Durant cette période, les lois sur la conscription change le 10 mars 1818, avec la loi Gouvion St Cyr, puis le 8 juin 1824, la durée du service militaire est porté de 6 à 8 ans.

Durant la Restauration, l’Ain reste une plaque tournante des étapes militaires. En mai 1829, la ville de Bourg accueille des troupes de retour des combats de l’île de Morée : « les soldats sont tous noirs comme des corbeaux...les grecs n’aiment guère la musique car il n’y est resté que 12 musiciens vivants...nous n’avons pas eu aucun officiers à loger, ce dont je n’ai pas été fâché »11 écrit un burgien en mai 1829.

 

Jérôme Croyet

cours donné à l'UTA de Villars les Dombes, l'Université Lumière Lyon II, 2003 

 

 

1 Gauthier de la Verderie, de Digne, lieutenant au 2e régiment de la Garde Impériale et Duvergier de Kermouth, chef d’escadron à l’état major.

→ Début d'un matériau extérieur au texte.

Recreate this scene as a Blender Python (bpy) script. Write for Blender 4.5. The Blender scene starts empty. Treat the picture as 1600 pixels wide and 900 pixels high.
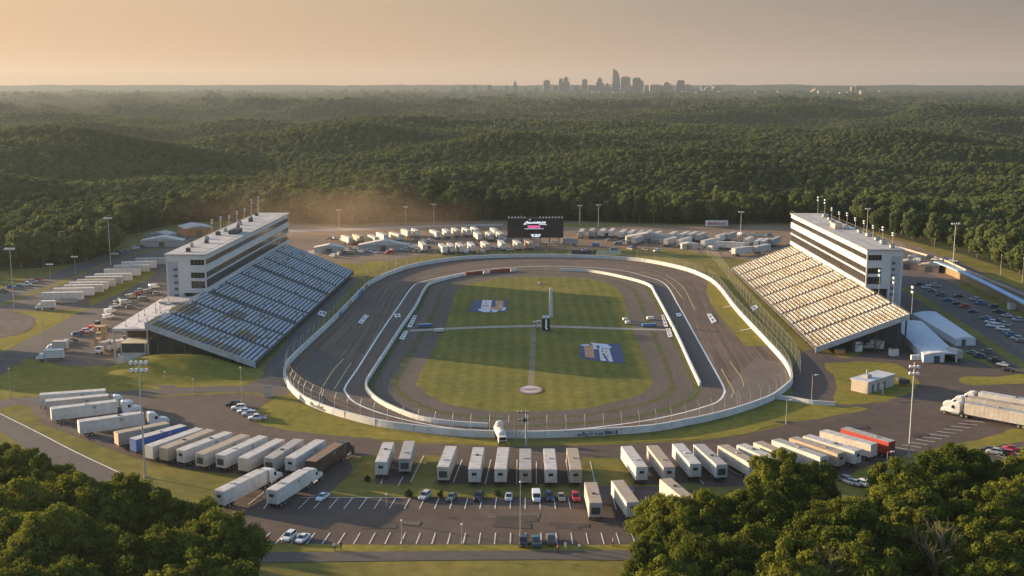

2 Employé à l’armée des Alpes en 1792, il décède à St Etienne dans la Loire le 29 mai 1847.

3 L’avis de recherche est imprimé chez Janinet à Bourg.

4 Lettre du préfet de Saône et Loire, 21 novembre 1815. A.D. Ain 4M95.

5 “ Le Ministre. . .veut qu’on soit royaliste avant même d’être administrateur ” lui signale le préfet de Saône et Loire dans la même lettre.

6 Lettre du préfet de l’Ain, 21 novembre 1815. A.D. Ain 4M95.

7 Il s’agit de la femme du conventionnel Merlino, venu en mission dans l’Ain avec Amar en 1793.

8 Rapport du préfet de l’Ain au ministre de la Police, 24 novembre 1815. A.D. Ain 4M95.

9 Lettre de Napoléon à O’Méara, 17 février 1817.

10 Les autres vont, 9 dans l’artillerie à cheval, 7 dans les troupes coloniales, 7 dans l’artillerie à pied, 5 dans le génie, 3 dans les ouvriers d’administrations, 2 dans les ouvriers d’artillerie, 2 dans le train d’artillerie, 2 dans les carabiniers, 2 dans les pontonniers et un dans les grenadiers à cheval.

 

11 Lettre d’un burgien, mai 1829. A.D. Ain série J.